Now, at the core of all this is XRP. This is no coincidence. Every transaction on XRPL requires XRP. Fees are paid in XRP and are burned, making the system deflationary. But what’s more important than the fee is the role of XRP liquidity within the ecosystem.
The most interesting feature is the rarely discussed auto-bridging. This feature automatically routes trades through XRP when it improves price and liquidity. For example, if there is no direct liquidity between two stablecoins, the system can route like this: EUR stablecoin to XRP, then to USD stablecoin. This makes trading more efficient and enhances price discovery. This feature works on both the public DEX and the newly permitted DEX.
Unlike issued tokens, XRP does not depend on any issuer. No trust line is needed to hold it. This makes XRP function as a neutral asset amidst all transactions, without counterparty risk.
What is currently developing is the infrastructure for institutional DeFi. New features like allowed domains, credentials, and permitted DEX are already active. This aligns with Ripple’s push into institutional finance. We also see the stablecoin ecosystem growing on XRPL, from Societe Generale Forge’s Euro Convertible to Ripple USD.
What’s important to understand is that this is not about short-term price action. It’s about long-term structural demand. If institutions start using permitted DEX for forex swaps and cross-border payments, market makers will need to hold XRP to provide liquidity. Higher trading volume means more XRP is needed to maintain market efficiency.

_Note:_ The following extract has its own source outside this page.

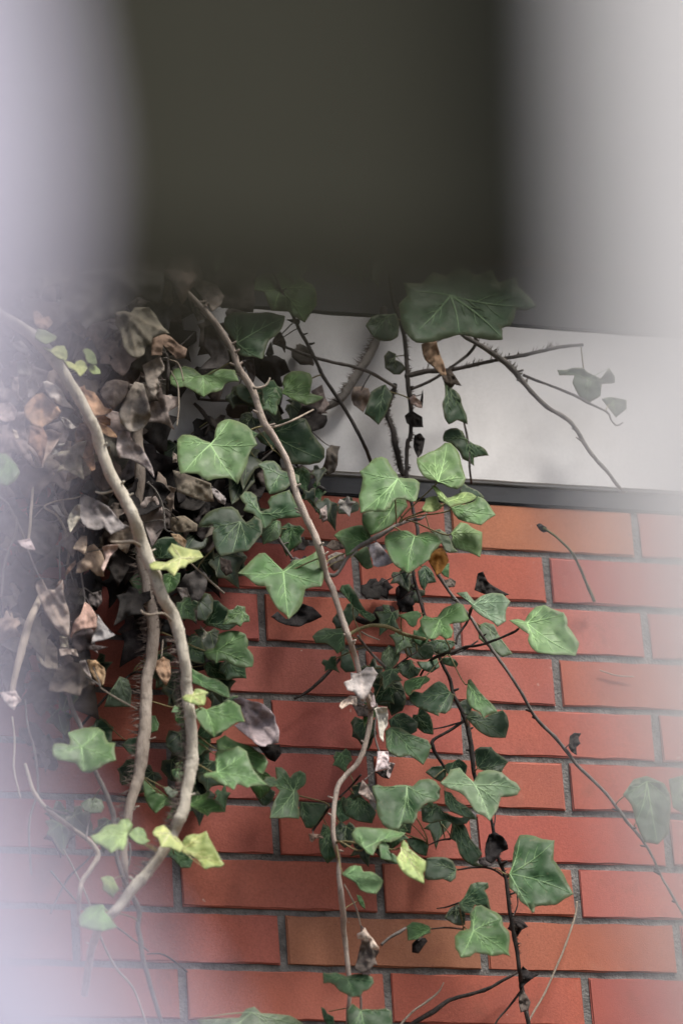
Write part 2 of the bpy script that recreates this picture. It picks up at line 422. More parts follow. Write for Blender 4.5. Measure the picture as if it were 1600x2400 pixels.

Here, there is a fundamental difference compared to other networks like Ethereum. On Ethereum, DEX activity runs through smart contracts that collect protocol fees. But XRPL has a DEX built directly into the protocol. There is no separate layer taking fees. This infrastructure is native, not bolted-on.
So, when we look at institutional adoption and the growth of on-chain FX activity, it’s not short-term price fluctuations that are the main driver. XRP’s utility in this context is about how this asset becomes the backbone of a neutral, censorship-resistant liquidity infrastructure. That’s what I think is worth paying attention to.